• SET TASK:
Copy out all lines carrying the word "from".
○ ○ ○ ○ ○ ○ ○
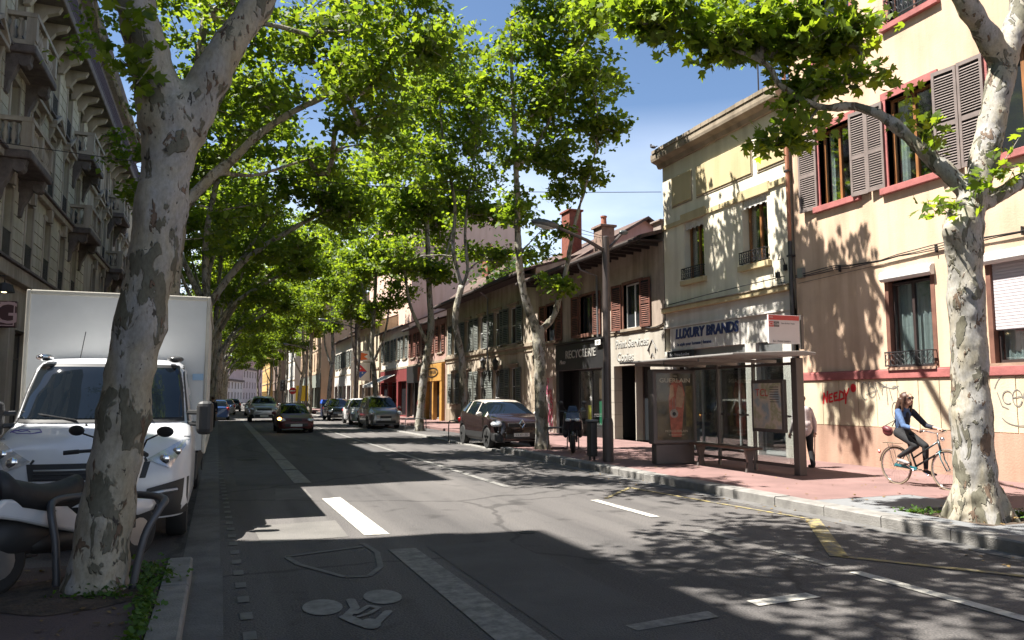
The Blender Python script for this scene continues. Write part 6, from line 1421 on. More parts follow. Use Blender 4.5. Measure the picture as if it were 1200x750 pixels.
# ---- scooter in front of the lorry, by the big tree
sc0 = at(55, 590, 7.9)
st = thing('scooter', 'black and white scooter parked on the pavement between the lorry and the big tree', 'scooter', (-1.22, 7.62, GR), math.radians(-36)); K = LB(st)
M_seat = mat('black_vinyl_seat', (.018, .018, .02), .6, var=.15, scale=20)
def tilt_seat(K, r, y0, y1, z, w_, m, h=.12):
    q = K(); N_ = 10; rows = []
    for i in range(N_+1):
        t = i/N_; y = y0+(y1-y0)*t; ww = w_*(.55+.45*math.sin(PI*min(1, .25+t*.7))); zz = z+.05*math.cos(t*PI*1.5)+(.06 if t < .15 else 0)
        rows.append([(ww*math.cos(a), y, zz-h*(1-abs(math.sin(a))**.6) if math.sin(a) > 0 else zz-h-.02) for a in np.linspace(0, 2*PI, 15)[:-1]])
    n = 14; q.v = [p for r_ in rows for p in r_]; q.f = [(i*n+j, i*n+(j+1) % n, (i+1)*n+(j+1) % n, (i+1)*n+j) for i in range(N_) for j in range(n)]+[tuple(range(n)), tuple(N_*n+j for j in range(n))[::-1]]; q.m = [0]*len(q.f)
    return q.build('seat', m, r, smooth=True)
tilt_seat(K, st, -.72, .12, .86, .17, M_seat, .20)
q = K(); pf = [(-.85, .64), (-.70, .76), (-.1, .62), (.18, .40), (.16, .34), (-.25, .46), (-.55, .56)]
for sx in (-1, 1): q.prism(pf, lambda p, h, t: (sx*(.10+t), p, h), 0, .06)
q.build('side_panel', M_whitep, st, bevel=.03, segs=3)
q = K(); q.ell((0, -.38, .44), (.10, .40, .18), 12, 8); q.ell((0, .1, .34), (.15, .55, .12), 12, 8); q.build('engine_cover', M_blk, st, smooth=True)
q = K(); q.prism([(.42, .30), (.55, .32), (.78, .95), (.70, 1.02), (.6, .9), (.44, .5)], lambda p, h, t: (t, p, h), -.17, .17); q.build('leg_shield', M_whitep, st, bevel=.05, segs=3)
q = K(); q.ell((0, .68, 1.0), (.19, .13, .09), 14, 8); q.build('handlebar_cowl', M_whitep, st, smooth=True)
q = K(); q.tube([(-.36, .50, 1.02), (-.2, .62, 1.03), (.2, .62, 1.03), (.36, .50, 1.02)], .016, 8); q.build('handlebar', M_blk, st)
for sx in (-1, 1):
    q = K(); q.tube([(sx*.36, .50, 1.02), (sx*.46, .42, 1.01)], .021, 8); q.build('grip', M_seat, st)
    q = K(); q.tube([(sx*.24, .62, 1.04), (sx*.27, .64, 1.13), (sx*.42, .60, 1.18)], .009, 6); q.ell((sx*.50, .60, 1.21), (.095, .02, .05), 12, 8); q.build('mirror', M_blk, st, smooth=True)
q = K(); q.tube([(0, .80, .28), (0, .62, .95)], .045, 8); q.box(-.07, .07, .70, .78, .3, .62); q.build('fork', M_blk, st)
q = K(); q.ell((0, .83, .48), (.08, .28, .10), 10, 6); q.build('front_mudguard', M_whitep, st, smooth=True)
for yy in (.85, -.62): 
    M_ = wm(st); t_ = MB(); t_.lathe([(.12, -.05), (.21, -.055), (.25, -.03), (.25, .03), (.21, .055), (.12, .05)], (0, yy, .25), 22, axis='x'); t_.v = [tuple(M_ @ Vector(v)) for v in t_.v]; wl_ = t_.build('wheel', M_tyre, st, smooth=True, auto=35)
    t_ = MB(); t_.lathe([(.13, -.052), (.13, .052)], (0, yy, .25), 16, axis='x'); t_.v = [tuple(M_ @ Vector(v)) for v in t_.v]; t_.build('rim', M_rim, wl_)
q = K(); q.tube([(-.16, -.1, .22), (-.18, -.5, .25), (-.2, -.9, .36)], [.03, .06, .055], 10); q.build('exhaust', M_chrome, st, smooth=True)
q = K(); q.ell((0, -.90, .68), (.12, .05, .06), 10, 6); q.build('tail_light', M_red, st, smooth=True)
q = K(); q.tube([(.1, -.15, .25), (.2, -.2, .0)], .012, 6); q.build('kick_stand', M_iron, st)
# ---- motorbike-scooter standing by the black shop, seen from the front
def moto(label, loc, rot):
    r = thing('motor_scooter', label, 'scooter', loc, rot); K = LB(r)
    q = K(); q.prism([(.35, .45), (.62, .55), (.80, .92), (.62, 1.16), (.5, 1.0), (.38, .8)], lambda p, h, t: (t*(1.15-.25*(h-.45)), p, h), -.25, .25); q.build('front_fairing', mat('dark_gloss_fairing', (.02, .02, .024), .2, var=0, coat=.8), r, bevel=.07, segs=3)
    q = K(); q.add([(-.15, .60, 1.12), (.15, .60, 1.12), (.10, .50, 1.28), (-.10, .50, 1.28)], [(0, 1, 2, 3)]); q.build('windshield', M_carglass, r)
    for sx in (-1, 1):
        q = K(); q.ell((sx*.13, .80, .90), (.085, .04, .05), 10, 6); q.build('headlight', M_lampg, r, smooth=True)
        q = K(); q.tube([(sx*.12, .48, 1.12), (sx*.38, .40, 1.13)], .022, 6); q.ell((sx*.2, .5, .62), (.10, .16, .22), 10, 6); q.tube([(sx*.18, .5, 1.14), (sx*.30, .5, 1.34)], .009, 5); q.ell((sx*.33, .5, 1.37), (.08, .02, .05), 10, 6); q.build('handlebar', M_blk, r)
    q = K(); q.ell((0, -.35, .60), (.15, .5, .20), 12, 8); q.ell((0, .15, .42), (.13, .4, .12), 12, 8); q.build('body', M_blk, r, smooth=True)
    tilt_seat(K, r, -.75, .1, .86, .17, M_seat)
    for yy in (.72, -.65):
        M_ = wm(r); t_ = MB(); t_.lathe([(.17, -.06), (.24, -.065), (.30, -.03), (.30, .03), (.24, .065), (.17, .06)], (0, yy, .30), 22, axis='x'); t_.v = [tuple(M_ @ Vector(v)) for v in t_.v]; wl_ = t_.build('wheel', M_tyre, r, smooth=True, auto=35)
        t_ = MB(); t_.lathe([(.17, -.05), (.17, .05)], (0, yy, .30), 16, axis='x'); t_.v = [tuple(M_ @ Vector(v)) for v in t_.v]; t_.build('rim', M_rim, wl_)
    q = K(); q.ell((0, .74, .50), (.085, .26, .13), 10, 6); q.build('mudguard', MATS['dark_gloss_fairing'], r, smooth=True)
    for sx in (-1, 1): q = K(); q.tube([(sx*.10, .72, .3), (sx*.12, .60, .7)], .028, 6); q.build('fork', M_iron, r)
    return r
moto('dark motor scooter standing on the pavement in front of the black shopfront', (9.35, 19.9, GR), PI-.42)
# bicycles, small bin etc. far right are grouped below
# ------------------------------------------------------------ street furniture
M_post = mat('brown_grey_post_paint', (.075, .06, .055), .45, .2, var=.1)
M_shel = mat('shelter_grey_paint', (.22, .21, .20), .45, .3, var=.06)
M_sheldk = mat('shelter_dark_paint', (.12, .105, .098), .45, .3, var=.06)
# street lamp by the bus stop
def lamp_post(label, x, y, h=5.55, arm=1.6, far=False):
    r = thing('street_lamp', label, 'street lamp', (x, y, GR))
    mb = MB(); mb.lathe([(.13, 0), (.13, .9), (.11, 1.0), (.10, 1.02)], (x, y, GR), 14); mb.build('lamp_base', M_post, r)
    mb = MB(); mb.lathe([(.095, 1.0), (.085, h-GR-.0), (.06, h-GR+.02)], (x, y, GR), 14); mb.build('pole', M_post, r, smooth=True, auto=40)
    mb = MB(); mb.tube([(x-.02, y, h-.35), (x-.5, y, h-.12), (x-arm+.35, y, h+.13)], [.05, .045, .035], 8)
    mb.tube([(x+.02, y, h-.35), (x+.45, y, h+.12)], [.045, .03], 8); mb.tube([(x, y, h), (x-arm+.5, y, h+.22)], .008, 5); mb.tube([(x, y, h-.04), (x-.8, y, h+.05)], .006, 5); mb.build('arm', M_post, r)
    mb = MB(); mb.ell((x-arm, y, h+.20), (.36, .16, .10), 16, 8, M=Euler((0, math.radians(8), 0)).to_matrix().to_4x4()); hd = mb.build('lamp_head', mat('lamp_head_grey', (.09, .10, .10), .35, .4, var=.05), r, smooth=True)
    mb = MB(); mb.ell((x-arm-.02, y, h+.155), (.27, .12, .075), 14, 8, M=Euler((0, math.radians(8), 0)).to_matrix().to_4x4()); mb.build('lamp_glass', mat('lamp_bowl', (.35, .36, .34), .2, var=0), hd, smooth=True)
    mb = MB(); mb.ell((x+.5, y, h+.15), (.13, .07, .06), 10, 6); mb.build('small_lamp_head', MATS['lamp_head_grey'], r, smooth=True)
    return r
lamp_post('tall brown street lamp post with a long arm, left of the bus shelter', 8.66, 16.45)
lamp_post('street lamp down the road on the right behind the parked white car', 8.5, 52.5, 6.6, 2.2)
lamp_post('farther street lamp post on the right, beyond the second one', 8.5, 84, 7, 2.2)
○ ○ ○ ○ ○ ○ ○
• SOLUTION FOR THIS PROBLEM:
The Blender Python script for this scene continues. Write part 6, from line 1421 on. More parts follow. Use Blender 4.5. Measure the picture as if it were 1200x750 pixels.
# ---- motorbike-scooter standing by the black shop, seen from the front